The other day as I was driving around I began thinking of all of the things I can't control. Now, this is admittedly a long list and it was a fairly short drive, I'll spare you all the details. What I rested on however, as I slowed at the four way stop, was the idea of being misunderstood and helpless. Namely, my inability to control other people. Almost nothing frustrates me more than being misrepresented or when someone doesn't listen enough, or at all, to my point and then when they've misunderstood not being able to defend myself adequately, or at all. I've been struggling with this 'desire to be understood' a lot more lately it seems. There are two entities that contribute greatly to this strife in my life; 


1. The News Media 


2. Facebook.  


One is a completely subjective, self-centered, opinion based outlet for whining, drama and the propagation of bad information. The other is Facebook. (*grin) But, seriously... 


The news media says things that may or may not be true and that may or may not agree with my faith and/or opinions but at the end of the day the real problem there is that it's  just  not reciprocal. Oh sure, I like to think that when I yell at the commentators and throw things at the television set that I'm being heard, but it's just not true. I can't change their minds and they have a captive audience. They talk, I get frustrated, rinse, repeat.


Facebook on the other hand is completely interactive, or so it seems. I get to share my opinions with my 1100 'friends'  and also comment on their opinions etc. etc. I get to be heard. Except not at all. Now, i believe it's possible that some people have had genuine exchanges via Facebook, with those who have opposing viewpoints, that have led to conversion and true friendship. I believe that it happens. Of course, I also believe that somebody wins the lottery every week but I've never met them. It's almost worse than television in that sense. It gives us isolation under the auspices of community. Meanwhile my precious children are vying for my attention at my feet. 

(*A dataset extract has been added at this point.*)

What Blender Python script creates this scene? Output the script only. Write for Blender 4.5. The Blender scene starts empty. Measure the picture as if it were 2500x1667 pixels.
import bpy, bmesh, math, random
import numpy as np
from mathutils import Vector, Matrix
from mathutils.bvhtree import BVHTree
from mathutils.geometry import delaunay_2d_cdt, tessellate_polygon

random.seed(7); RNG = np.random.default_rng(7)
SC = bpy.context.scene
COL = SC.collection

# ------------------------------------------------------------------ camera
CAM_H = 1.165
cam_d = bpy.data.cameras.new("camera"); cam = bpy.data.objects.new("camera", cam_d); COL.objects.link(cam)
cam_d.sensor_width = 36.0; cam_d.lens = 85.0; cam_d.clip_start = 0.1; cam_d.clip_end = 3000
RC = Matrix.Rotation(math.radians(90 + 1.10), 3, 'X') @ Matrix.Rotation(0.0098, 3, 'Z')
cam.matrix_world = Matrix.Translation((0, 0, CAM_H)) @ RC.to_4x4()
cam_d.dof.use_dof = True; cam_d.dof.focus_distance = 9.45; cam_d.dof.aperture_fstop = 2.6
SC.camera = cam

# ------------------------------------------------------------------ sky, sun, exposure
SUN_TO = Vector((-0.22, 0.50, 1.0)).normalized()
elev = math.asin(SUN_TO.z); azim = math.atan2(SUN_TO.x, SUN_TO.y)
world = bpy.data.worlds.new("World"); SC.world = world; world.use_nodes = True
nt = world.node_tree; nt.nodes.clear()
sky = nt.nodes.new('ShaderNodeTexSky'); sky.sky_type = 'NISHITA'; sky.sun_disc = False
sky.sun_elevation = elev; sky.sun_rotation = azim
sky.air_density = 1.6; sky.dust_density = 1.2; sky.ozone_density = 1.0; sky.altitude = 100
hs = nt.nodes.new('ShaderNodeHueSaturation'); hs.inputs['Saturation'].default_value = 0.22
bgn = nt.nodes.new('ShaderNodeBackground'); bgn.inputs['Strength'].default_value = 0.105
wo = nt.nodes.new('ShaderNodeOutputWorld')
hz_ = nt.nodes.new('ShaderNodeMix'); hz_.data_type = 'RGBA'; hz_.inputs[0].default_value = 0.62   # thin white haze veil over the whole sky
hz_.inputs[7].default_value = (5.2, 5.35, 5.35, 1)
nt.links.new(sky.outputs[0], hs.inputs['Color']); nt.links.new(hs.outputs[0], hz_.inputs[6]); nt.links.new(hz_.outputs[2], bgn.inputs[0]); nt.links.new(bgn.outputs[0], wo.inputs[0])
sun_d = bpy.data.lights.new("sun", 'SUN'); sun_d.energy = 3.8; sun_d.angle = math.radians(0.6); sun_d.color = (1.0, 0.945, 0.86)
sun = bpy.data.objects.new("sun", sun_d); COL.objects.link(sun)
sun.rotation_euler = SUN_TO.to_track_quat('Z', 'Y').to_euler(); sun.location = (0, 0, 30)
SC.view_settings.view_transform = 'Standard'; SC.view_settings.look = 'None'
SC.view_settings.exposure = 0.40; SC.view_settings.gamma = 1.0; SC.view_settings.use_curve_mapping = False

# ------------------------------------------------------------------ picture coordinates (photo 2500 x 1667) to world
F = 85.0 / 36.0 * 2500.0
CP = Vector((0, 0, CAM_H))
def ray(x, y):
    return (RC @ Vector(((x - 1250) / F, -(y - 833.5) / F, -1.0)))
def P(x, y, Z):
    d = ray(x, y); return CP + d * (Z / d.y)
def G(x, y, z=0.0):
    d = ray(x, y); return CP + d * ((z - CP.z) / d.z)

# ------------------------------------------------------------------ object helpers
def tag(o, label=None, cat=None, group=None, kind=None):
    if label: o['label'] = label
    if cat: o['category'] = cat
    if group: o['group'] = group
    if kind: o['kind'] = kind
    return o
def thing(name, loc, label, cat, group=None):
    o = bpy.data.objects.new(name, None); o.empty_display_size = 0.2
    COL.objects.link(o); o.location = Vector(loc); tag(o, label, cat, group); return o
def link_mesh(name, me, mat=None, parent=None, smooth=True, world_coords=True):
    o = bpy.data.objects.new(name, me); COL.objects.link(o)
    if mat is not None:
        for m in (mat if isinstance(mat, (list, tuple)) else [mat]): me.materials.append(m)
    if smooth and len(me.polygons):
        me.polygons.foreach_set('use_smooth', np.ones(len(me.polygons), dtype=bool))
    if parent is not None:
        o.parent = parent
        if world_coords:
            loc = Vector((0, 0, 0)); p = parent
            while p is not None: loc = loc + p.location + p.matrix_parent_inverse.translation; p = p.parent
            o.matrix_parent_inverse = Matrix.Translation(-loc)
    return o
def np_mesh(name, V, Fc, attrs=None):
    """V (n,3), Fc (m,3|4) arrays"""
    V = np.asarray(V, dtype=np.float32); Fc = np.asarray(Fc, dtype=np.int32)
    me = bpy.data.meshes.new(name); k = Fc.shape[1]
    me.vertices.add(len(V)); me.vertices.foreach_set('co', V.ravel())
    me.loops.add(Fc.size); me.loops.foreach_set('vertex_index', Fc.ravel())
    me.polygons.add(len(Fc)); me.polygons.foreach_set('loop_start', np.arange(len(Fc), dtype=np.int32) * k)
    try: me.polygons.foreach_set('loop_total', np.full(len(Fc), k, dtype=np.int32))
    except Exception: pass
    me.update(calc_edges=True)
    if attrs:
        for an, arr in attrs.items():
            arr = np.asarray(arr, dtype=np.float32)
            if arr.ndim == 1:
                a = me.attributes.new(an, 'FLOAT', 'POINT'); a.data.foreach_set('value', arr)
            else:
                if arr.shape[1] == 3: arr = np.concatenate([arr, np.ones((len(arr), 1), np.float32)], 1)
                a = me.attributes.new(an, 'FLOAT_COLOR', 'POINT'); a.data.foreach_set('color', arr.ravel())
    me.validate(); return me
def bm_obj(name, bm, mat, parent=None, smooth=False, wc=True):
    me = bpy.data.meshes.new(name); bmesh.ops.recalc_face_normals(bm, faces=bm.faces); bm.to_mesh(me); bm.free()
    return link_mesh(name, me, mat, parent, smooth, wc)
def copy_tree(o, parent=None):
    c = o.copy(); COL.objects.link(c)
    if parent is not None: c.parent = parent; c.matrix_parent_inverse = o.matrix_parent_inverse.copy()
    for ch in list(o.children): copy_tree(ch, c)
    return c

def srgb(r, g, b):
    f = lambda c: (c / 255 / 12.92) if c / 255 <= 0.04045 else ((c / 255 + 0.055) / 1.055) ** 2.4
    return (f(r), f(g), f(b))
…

So, as I was driving along thinking about the many, many situations in the world that I feel particularly frustrated about, I was getting more and more upset because I am unable to be heard, I'm unable to change hearts and when it comes down to it I just can't 'fix' things. Ultimately I asked myself how I see these issues being resolved in the future and thats when it hit me and I hit the brakes. They won't be resolved.  Not in this world anyway. I've been looking for this sense of completion and affirmation and harmony that is not promised to us in this life. *Sigh*


Now, that doesn't mean that we shouldn't be doing everything possible to educate and transform this world? Of course not, It just means that we are soldiers, not saviors. The victory IS ours, but not fully here and not fully now. 


That little epiphany moment has brought about a couple resolutions in my own life. 


1. Stop stressing out about the things that stress wont fix. I need to 'deal' with injustice by prayer and action and leave the fixin' to Jesus. The peace that I'm seeking is in Christ and waiting for me in full in the next life. My job here is simply to get myself and as many people as I can carry to that place and to make the kingdom known here. 


2. Turn the tv off, shut the computer down and go play hide and seek every now and then. I can get informed and then walk away and I can use facebook for what it should be used for- a social media outlet not a REAL community. 


A place for everything and everything in its place they say. 



Hopefully this blog will be a 'place' for my thoughts and opinions that wont require response or resolution (or a whole heck of a lot of my time). Now.....*tag* YOU'RE IT!